THE PROBLEM – Pictures are not part of the copy. Retype the lines from the first one through the line that contains "for o in list(bpy.data.objects): bpy.data.objects.remove(o)".

DATA –

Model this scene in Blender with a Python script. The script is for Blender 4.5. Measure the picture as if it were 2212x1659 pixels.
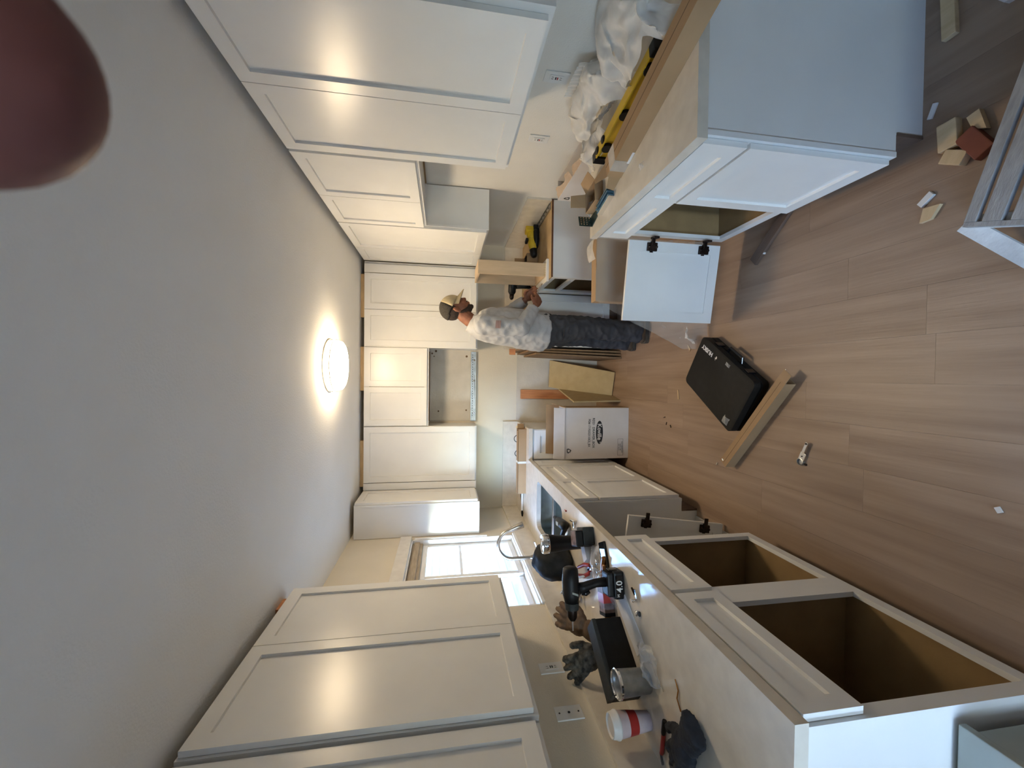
import bpy, bmesh, math, random
from mathutils import Vector, Matrix, noise
random.seed(7)
S = bpy.context.scene
C = S.collection
PI = math.pi
R = math.radians
for o in list(bpy.data.objects): bpy.data.objects.remove(o)

# ---------------------------------------------------------------- camera
CAM_H, PITCH, YAW, ROLL, FPX = 1.7069, .1651, -.0166, .0087, 873.63
F = Vector((math.sin(YAW)*math.cos(PITCH), math.cos(YAW)*math.cos(PITCH), -math.sin(PITCH)))
R0 = Vector((math.cos(YAW), -math.sin(YAW), 0))
U0 = Vector((math.sin(YAW)*math.sin(PITCH), math.cos(YAW)*math.sin(PITCH), math.cos(PITCH)))
RT = R0*math.cos(ROLL)+U0*math.sin(ROLL)
UP = U0*math.cos(ROLL)-R0*math.sin(ROLL)
cd = bpy.data.cameras.new('camera'); cam = bpy.data.objects.new('camera', cd); C.objects.link(cam)
CX, CY, CZ = -UP, RT, -F            # the phone was held sideways: the room's up is the picture's left
cam.matrix_world = Matrix(((CX.x,CY.x,CZ.x,0),(CX.y,CY.y,CZ.y,0),(CX.z,CY.z,CZ.z,CAM_H),(0,0,0,1)))
cd.sensor_fit = 'HORIZONTAL'; cd.sensor_width = 36; cd.lens = FPX*36/2212
cd.clip_start = .004; cd.clip_end = 200
cd.dof.use_dof = True; cd.dof.focus_distance = 2.4; cd.dof.aperture_fstop = 20
S.camera = cam

# ---------------------------------------------------------------- sky, exposure
W = bpy.data.worlds.new('world'); S.world = W; W.use_nodes = True
wn = W.node_tree.nodes; wl = W.node_tree.links; wn.clear()
sky = wn.new('ShaderNodeTexSky'); sky.sky_type = 'NISHITA'; sky.sun_disc = False
sky.sun_elevation = R(38); sky.sun_rotation = R(200); sky.air_density = 1.0; sky.dust_density = .5; sky.ozone_density = 2.0
bgn = wn.new('ShaderNodeBackground'); bgn.inputs['Strength'].default_value = 2.4
wo = wn.new('ShaderNodeOutputWorld')
wb_ = wn.new('ShaderNodeMixRGB'); wb_.blend_type = 'MULTIPLY'; wb_.inputs[0].default_value = 1; wb_.inputs[2].default_value = (.80, .95, 1.10, 1)   # indoor white balance
wl.new(sky.outputs[0], wb_.inputs[1]); wl.new(wb_.outputs[0], bgn.inputs[0]); wl.new(bgn.outputs[0], wo.inputs[0])
S.view_settings.view_transform = 'Standard'; S.view_settings.look = 'None'
S.view_settings.exposure = 1.15; S.view_settings.gamma = 1.0; S.view_settings.use_curve_mapping = False
LAMP_POWER = 27

sl = bpy.data.lights.new('sun', 'SUN'); sl.energy = .8; sl.angle = R(.6); sl.color = (.93, .97, 1)
so = bpy.data.objects.new('sun', sl); C.objects.link(so); so.location = (6, 1, 9)
so.rotation_euler = Vector((-.62, -.52, -.58)).to_track_quat('-Z', 'Y').to_euler()

def portal(name, loc, rot, sx, sy):
    l = bpy.data.lights.new(name, 'AREA'); l.shape = 'RECTANGLE'; l.size = sx; l.size_y = sy
    l.cycles.is_portal = True
    o = bpy.data.objects.new(name, l); C.objects.link(o); o.location = loc; o.rotation_euler = rot
portal('window_portal', (-1.60, 3.03, 1.53), (0, -PI/2, 0), .9, 1.14)

portal('sliding_door_portal', (-1.12, -3.52, 1.14), (PI/2, 0, 0), .36, 2.2)
portal('patio_portal', (-1.60, -.06, 1.02), (0, -PI/2, 0), 2.02, .32)

# ---------------------------------------------------------------- materials
MATS = {}
def mk(name, c1, c2=None, scale=6, rough=.5, metal=0, bump=0, bscale=80, stretch=(1,1,1), detail=4, sub=0,
       coat=0, emit=None, spec=.5, rvar=0, alpha=1, contrast=.5, objrand=0, trans=0, sheen=0):
    m = bpy.data.materials.new(name); m.use_nodes = True
    n = m.node_tree.nodes; l = m.node_tree.links
    b = n['Principled BSDF']
    b.inputs['Base Color'].default_value = (*c1, 1); b.inputs['Roughness'].default_value = rough
    b.inputs['Metallic'].default_value = metal; b.inputs['Specular IOR Level'].default_value = spec
    b.inputs['Coat Weight'].default_value = coat; b.inputs['Alpha'].default_value = alpha
    b.inputs['Subsurface Weight'].default_value = sub; b.inputs['Transmission Weight'].default_value = trans
    b.inputs['Sheen Weight'].default_value = sheen
    if sub: b.inputs['Subsurface Radius'].default_value = (.01, .004, .002)
    tc = n.new('ShaderNodeTexCoord'); mp = n.new('ShaderNodeMapping'); l.new(tc.outputs['Object'], mp.inputs[0])
    mp.inputs['Scale'].default_value = stretch
    vec = mp.outputs[0]
    if objrand:
        oi = n.new('ShaderNodeObjectInfo'); ad = n.new('ShaderNodeVectorMath'); ad.operation = 'MULTIPLY_ADD'
        l.new(oi.outputs['Random'], ad.inputs[0]); ad.inputs[1].default_value = (37, 53, 11); l.new(mp.outputs[0], ad.inputs[2]); vec = ad.outputs[0]
    if c2:
        nz = n.new('ShaderNodeTexNoise'); nz.inputs['Scale'].default_value = scale; nz.inputs['Detail'].default_value = detail
        l.new(vec, nz.inputs['Vector'])
        rp = n.new('ShaderNodeValToRGB'); l.new(nz.outputs['Fac'], rp.inputs[0])
        rp.color_ramp.elements[0].position = .5-.5*contrast*.6; rp.color_ramp.elements[1].position = .5+.5*contrast*.6
        rp.color_ramp.elements[0].color = (*c1, 1); rp.color_ramp.elements[1].color = (*c2, 1)
        out = rp.outputs[0]
        if objrand:
            hs = n.new('ShaderNodeHueSaturation'); mr = n.new('ShaderNodeMapRange'); l.new(oi.outputs['Random'], mr.inputs[0])
            mr.inputs[3].default_value = 1-objrand; mr.inputs[4].default_value = 1+objrand
            l.new(mr.outputs[0], hs.inputs['Value']); l.new(out, hs.inputs['Color']); out = hs.outputs[0]
        l.new(out, b.inputs['Base Color'])
        if rvar:
            mr = n.new('ShaderNodeMapRange'); l.new(nz.outputs['Fac'], mr.inputs[0])
            mr.inputs[3].default_value = max(0, rough-rvar); mr.inputs[4].default_value = min(1, rough+rvar); l.new(mr.outputs[0], b.inputs['Roughness'])
    if bump:
        nb = n.new('ShaderNodeTexNoise'); nb.inputs['Scale'].default_value = bscale; nb.inputs['Detail'].default_value = 3
        l.new(vec, nb.inputs['Vector'])
        bp = n.new('ShaderNodeBump'); bp.inputs['Strength'].default_value = bump; bp.inputs['Distance'].default_value = .004
        l.new(nb.outputs['Fac'], bp.inputs['Height']); l.new(bp.outputs[0], b.inputs['Normal'])
    if emit:
        b.inputs['Emission Color'].default_value = (*emit[0], 1); b.inputs['Emission Strength'].default_value = emit[1]
    MATS[name] = m
    return m

mk('cabinet_white', (.80,.80,.78), (.77,.77,.755), 5, .28, bump=.03, bscale=300)
mk('wall_cream', (.70,.645,.535), (.66,.605,.50), 3, .75, bump=.25, bscale=140)
mk('wall_white', (.74,.72,.67), (.70,.68,.63), 3, .75, bump=.25, bscale=140)
mk('drywall_patch', (.62,.585,.52), (.55,.52,.46), 7, .85, bump=.35, bscale=60)
mk('ceiling_white', (.88,.88,.85), (.85,.85,.82), 2, .85, bump=.3, bscale=110)
mk('quartz', (.73,.675,.58), (.60,.55,.47), 17, .10, detail=10, contrast=1.0)
mk('oak_plank', (.235,.155,.104), (.36,.255,.178), 2.6, .42, bump=.15, bscale=14, stretch=(8,.5,1), detail=9, objrand=.025, contrast=.75)
mk('subfloor', (.30,.25,.18), (.22,.18,.13), 8, .9)
mk('raw_board', (.30,.195,.085), (.25,.16,.07), 10, .7, bump=.1)
mk('mdf', (.47,.36,.19), (.43,.325,.165), 14, .8)
mk('mdf_edge', (.27,.17,.09), (.21,.13,.07), 30, .85)
mk('plywood', (.50,.36,.20), (.40,.28,.15), 9, .7, stretch=(1,1,6))
mk('brown_edge', (.16,.075,.035), (.12,.055,.028), 20, .8)
mk('stud', (.60,.28,.13), (.48,.20,.09), 10, .8, stretch=(6,6,.6), bump=.2)
mk('pine', (.66,.50,.30), (.56,.41,.23), 10, .75, stretch=(4,1,4))
mk('maple', (.66,.50,.33), (.58,.43,.27), 6, .5, stretch=(5,5,.8))
mk('walnut_trim', (.16,.105,.075), (.11,.07,.05), 5, .5, stretch=(4,1,4))
mk('red_wood', (.22,.06,.03), (.15,.04,.022), 8, .7)
mk('grey_wood', (.42,.41,.39), (.25,.245,.235), 14, .9, bump=.5, bscale=50, stretch=(1.2,5,3), contrast=.9)
mk('pale_wood', (.62,.63,.62), (.46,.47,.47), 14, .9, bump=.4, bscale=50)
mk('cardboard', (.40,.26,.14), (.35,.225,.12), 5, .85, bump=.08, bscale=90)
mk('cardboard_dark', (.16,.105,.06), (.13,.085,.05), 6, .9)
mk('carton_white', (.66,.63,.61), (.61,.58,.56), 5, .8)
mk('black_ink', (.012,.012,.014), rough=.7)
mk('white_ink', (.75,.73,.70), rough=.6)
mk('black_plastic', (.005,.005,.006), (.009,.009,.010), 20, .45, bump=.1, bscale=400, spec=.3)
mk('case_black', (.008,.0075,.007), (.012,.0115,.0105), 30, .6, bump=.3, bscale=500, spec=.25)
mk('black_gloss', (.008,.008,.01), rough=.12)
mk('glass_screen', (.01,.012,.015), rough=.03, spec=.8)
mk('dark_fabric', (.005,.006,.007), (.016,.019,.021), 18, .7, bump=.5, bscale=30, spec=.3)
mk('navy_fabric', (.008,.011,.019), (.018,.022,.032), 30, .85, bump=.5, bscale=120)
mk('camo_fabric', (.008,.0075,.007), (.13,.115,.09), 38, .85, bump=.5, bscale=80, contrast=.5)
mk('leather', (.20,.125,.07), (.12,.07,.04), 18, .7, bump=.5, bscale=60)
mk('nickel', (.62,.58,.53), (.55,.51,.47), 40, .26, metal=1)
mk('steel', (.55,.56,.57), (.45,.46,.47), 30, .3, metal=1, stretch=(1,8,1))
mk('galvanised', (.50,.52,.53), (.36,.38,.39), 30, .38, metal=1)
mk('chrome', (.8,.8,.8), rough=.1, metal=1)
mk('dark_metal', (.05,.035,.03), (.02,.015,.014), 25, .35, metal=.9)
mk('sink_steel', (.32,.36,.34), (.26,.29,.28), 18, .28, metal=1)
mk('blue_steel', (.16,.33,.48), (.08,.18,.28), 8, .2, metal=.6)
mk('pcb_green', (.02,.04,.035), (.05,.08,.07), 25, .4, metal=.6)
mk('yellow_tool', (.62,.42,.02), (.55,.36,.02), 20, .45)
mk('amber', (.35,.13,.02), (.45,.2,.04), 20, .2, coat=.5)
mk('red_plastic', (.42,.03,.025), (.36,.025,.02), 20, .35)
mk('white_plastic', (.74,.74,.72), (.70,.70,.68), 10, .4)
mk('grey_plastic', (.042,.044,.042), (.03,.032,.03), 30, .6, bump=.3, bscale=300, spec=.3)
mk('label_pinkgrey', (.30,.22,.21), (.12,.08,.08), 40, .5)
mk('cup_pink', (.62,.50,.50), (.58,.46,.465), 60, .6)
mk('cup_lid', (.78,.76,.73), (.74,.72,.69), 20, .4)
mk('paper', (.72,.72,.73), (.66,.67,.68), 10, .7)
mk('shade_white', (.72,.70,.66), (.66,.64,.6), 20, .9)
mk('kraft_light', (.52,.40,.30), (.46,.35,.26), 8, .9)
mk('box_grey', (.40,.43,.39), (.35,.375,.34), 8, .9)
mk('vinyl_white', (.80,.80,.78), (.77,.77,.75), 8, .35)
mk('stain_wood', (.42,.34,.24), (.33,.265,.18), 10, .6, stretch=(6,1,6))
mk('skin', (.27,.11,.062), (.21,.082,.046), 30, .55, sub=.12)
mk('skin_finger', (.19,.075,.066), (.14,.052,.046), 60, .6, sub=.2, spec=.25)
mk('beard', (.012,.009,.008), (.05,.03,.022), 120, .85, bump=.5, bscale=300)
mk('shirt_grey', (.38,.385,.40), (.46,.465,.48), 8, .9, bump=.3, bscale=120, sheen=.2)
mk('denim', (.018,.020,.027), (.062,.062,.068), 9, .85, bump=.35, bscale=200, contrast=.8)
mk('boot', (.09,.055,.03), (.14,.09,.05), 14, .7, bump=.3)
mk('boot_sole', (.10,.085,.06), (.06,.05,.04), 20, .85)
mk('cap_tan', (.50,.41,.26), (.44,.36,.22), 60, .85, bump=.2, bscale=200)
mk('cap_mesh', (.02,.018,.015), (.055,.048,.04), 160, .9, bump=.6, bscale=300)
mk('siding', (.18,.145,.115), (.15,.12,.095), 3, .7)
mk('concrete', (.30,.28,.25), (.25,.235,.21), 3, .9)
mk('lamp_glow', (.9,.85,.75), rough=.4, emit=((1,.775,.50), LAMP_POWER))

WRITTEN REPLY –
Model this scene in Blender with a Python script. The script is for Blender 4.5. Measure the picture as if it were 2212x1659 pixels.
import bpy, bmesh, math, random
from mathutils import Vector, Matrix, noise
random.seed(7)
S = bpy.context.scene
C = S.collection
PI = math.pi
R = math.radians
for o in list(bpy.data.objects): bpy.data.objects.remove(o)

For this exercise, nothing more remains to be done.